Fragile Glasses Associated with a Dramatic Drop of Entropy under Supercooling

TL;DR

This study uses kinetic Monte Carlo simulations to explore how entropy drops in supercooled glasses relate to their kinetic fragility, revealing that more fragile glasses exhibit significant entropy reductions and slower dynamics.

Contribution

It demonstrates a correlation between thermodynamic entropy drops and kinetic fragility in structural glasses through simulation data.

Findings

Fragile glasses show dramatic entropy drops upon cooling.

Structural relaxation follows a decreasing trend in the stretching exponent with fragility.

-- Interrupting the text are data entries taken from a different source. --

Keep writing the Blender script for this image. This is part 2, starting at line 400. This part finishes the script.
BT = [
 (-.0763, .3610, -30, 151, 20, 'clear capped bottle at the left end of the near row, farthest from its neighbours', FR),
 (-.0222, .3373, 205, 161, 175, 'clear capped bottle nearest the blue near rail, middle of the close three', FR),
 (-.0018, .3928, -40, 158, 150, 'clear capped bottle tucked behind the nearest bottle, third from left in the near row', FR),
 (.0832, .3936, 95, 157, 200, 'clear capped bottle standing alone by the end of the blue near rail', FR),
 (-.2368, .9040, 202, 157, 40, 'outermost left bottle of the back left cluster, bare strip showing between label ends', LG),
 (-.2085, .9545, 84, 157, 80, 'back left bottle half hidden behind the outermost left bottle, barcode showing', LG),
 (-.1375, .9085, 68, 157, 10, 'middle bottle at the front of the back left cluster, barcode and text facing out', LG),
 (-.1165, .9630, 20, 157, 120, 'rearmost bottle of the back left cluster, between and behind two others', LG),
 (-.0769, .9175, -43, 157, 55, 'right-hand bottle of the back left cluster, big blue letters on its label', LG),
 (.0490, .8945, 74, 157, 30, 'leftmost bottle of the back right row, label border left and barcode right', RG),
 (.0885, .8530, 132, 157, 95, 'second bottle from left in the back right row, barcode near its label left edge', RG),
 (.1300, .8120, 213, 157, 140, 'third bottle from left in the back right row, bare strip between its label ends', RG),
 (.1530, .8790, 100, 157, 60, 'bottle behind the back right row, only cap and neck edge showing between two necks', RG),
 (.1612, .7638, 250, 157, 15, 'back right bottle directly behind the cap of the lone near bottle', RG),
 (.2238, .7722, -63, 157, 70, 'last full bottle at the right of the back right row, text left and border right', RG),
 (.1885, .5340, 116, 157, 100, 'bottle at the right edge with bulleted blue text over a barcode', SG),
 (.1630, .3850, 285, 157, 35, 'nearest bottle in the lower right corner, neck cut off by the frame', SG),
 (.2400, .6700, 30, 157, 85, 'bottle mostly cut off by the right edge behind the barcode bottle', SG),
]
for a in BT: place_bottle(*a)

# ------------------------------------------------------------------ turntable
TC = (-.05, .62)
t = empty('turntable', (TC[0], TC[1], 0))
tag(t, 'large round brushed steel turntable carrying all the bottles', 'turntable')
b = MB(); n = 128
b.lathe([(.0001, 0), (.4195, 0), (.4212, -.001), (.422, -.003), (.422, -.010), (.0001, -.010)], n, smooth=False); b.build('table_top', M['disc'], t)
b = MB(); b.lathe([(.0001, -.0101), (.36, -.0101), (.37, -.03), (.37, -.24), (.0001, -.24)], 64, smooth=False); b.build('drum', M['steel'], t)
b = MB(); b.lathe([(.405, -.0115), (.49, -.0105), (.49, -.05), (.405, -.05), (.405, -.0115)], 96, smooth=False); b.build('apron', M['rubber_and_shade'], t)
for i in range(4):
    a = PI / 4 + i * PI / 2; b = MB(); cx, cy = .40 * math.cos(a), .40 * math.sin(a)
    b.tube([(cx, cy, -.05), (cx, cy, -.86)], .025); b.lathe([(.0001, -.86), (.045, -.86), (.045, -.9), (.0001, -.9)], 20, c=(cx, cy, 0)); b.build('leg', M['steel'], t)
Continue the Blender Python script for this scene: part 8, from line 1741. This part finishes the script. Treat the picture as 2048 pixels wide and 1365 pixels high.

Kinetic fragility correlates with thermodynamic fragility.

Abstract

We perform kinetic Monte Carlo simulations of a distinguishable-particle lattice model of structural glasses with random particle interactions. By varying the interaction distribution and the average particle hopping energy barrier, we obtain an extraordinarily wide range of kinetic fragility. A stretching exponent, characterizing structural relaxation, is found to decrease with the kinetic fragility in agreement with experiments. The most fragile glasses are those exhibiting low hopping barriers and, more importantly, dramatic drops of entropies upon cooling toward the glass transition temperatures. The entropy drops reduce possible kinetic pathways and lead to dramatic slowdowns in the dynamics. In addition, the kinetic fragility is shown to correlate with a thermodynamic fragility.